Metamorphoses I: 293 Scansion

B

Bitmap

Guest

Edit: Again, it seems redundant to me, given that the 'other type' of long syllable (i.e. 'long by quantity' or whatever it's called) is so glaringly obvious. Books reading something like: 'A syllable is long if it contains a long vowel...' I would say, "Well, yeah...".
You seem to be dissatisfied with 'long' essentially being used with 2 different meanings: the first one being 'long' = long by pronunciation and the second one being 'long' = taking up two morae. Would you feel better if I called latter 'heavy'?

Can someone give an example of hoc being short?
The OLD didn't give any, so I won't bother looking, either :p

I don't mean to belabor this, but there's really no need for a special rule of 'here long but here short'. Like, we know that pēs is from an original *pess, or ēs from original *ess, but when we encounter ēs in Plautus, we don't say that there's some secret phenomenon but that the vowel is simply long.
It's just in the case of hĭc and hīc, both are of equal standing, no matter the historical reason.
I think in those cases the loss of the s is compensated by a lengthening of the vowel.
Are you saying that the same is happening in hoc? I.e. that shortening hocce to hoc leads to the vowel becoming long (as opposed to heavy :p), i.e. to a different pronunciation of the o in hoc and in hocce?
 

Glabrigausapes

Philistine

  • Civis Illustris

Location:
Milwaukee
Bitmap dixit:
Would you feel better if I called latter 'heavy'?
Nein, bitte! But it's not your fault; it's the damned system, man.
Are you saying that the same is happening in hoc? I.e. that shortening hocce to hoc leads to the vowel becoming long (as opposed to heavy :p), i.e. to a different pronunciation of the o in hoc and in hocce?
Ja, mein Herr. Haben Sie es sehr gut gesagt.
 
B

Bitmap

Guest

I don't fully get it. I think I'll just continue calling it long by position if it's long by position.

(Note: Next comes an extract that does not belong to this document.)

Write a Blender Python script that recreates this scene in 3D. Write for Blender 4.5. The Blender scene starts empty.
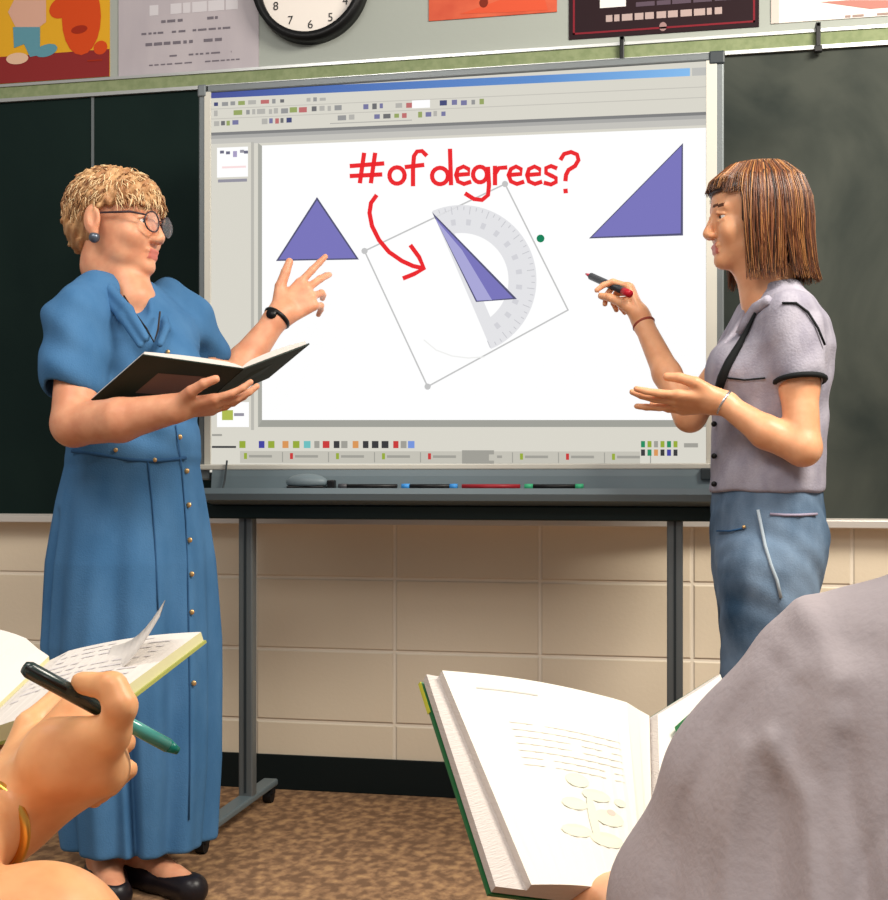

Ja, mein Herr. Haben Sie es sehr gut gesagt.
Well, ok, I get that bit. I don't fully know the mechanisms behind the sound changes in Latin or what made linguists believe that the vowels in hic and hoc are short.

I think in words like peior, you can actually prove that the e is in fact short, but long by position.
 
 

cinefactus

Censor

  • Censor

  • Patronus

Location:
litore aureo
Maybe the fact that some people seem to talk as if two following consonants lengthened a vowel, while it doesn't; it's the syllable that's lengthened. A syllable is long if it has a diphthong or long vowel OR if it ends in a consonant.
It is taught quite confusingly. Maybe we should look at changing the nomenclature, either your idea, or @Bitmap calling them heavy, or talk about long consonants as well as long vowels.
 
B

Bitmap

Guest

I never found it confusing .... which is probably why I'm confused :>
 

Glabrigausapes

Philistine

  • Civis Illustris

Location:
Milwaukee
I don't fully get it. I think I'll just continue calling it long by position if it's long by position.
I never found it confusing .... which is probably why I'm confused
Do what feels right, thou Magister Scacchorum.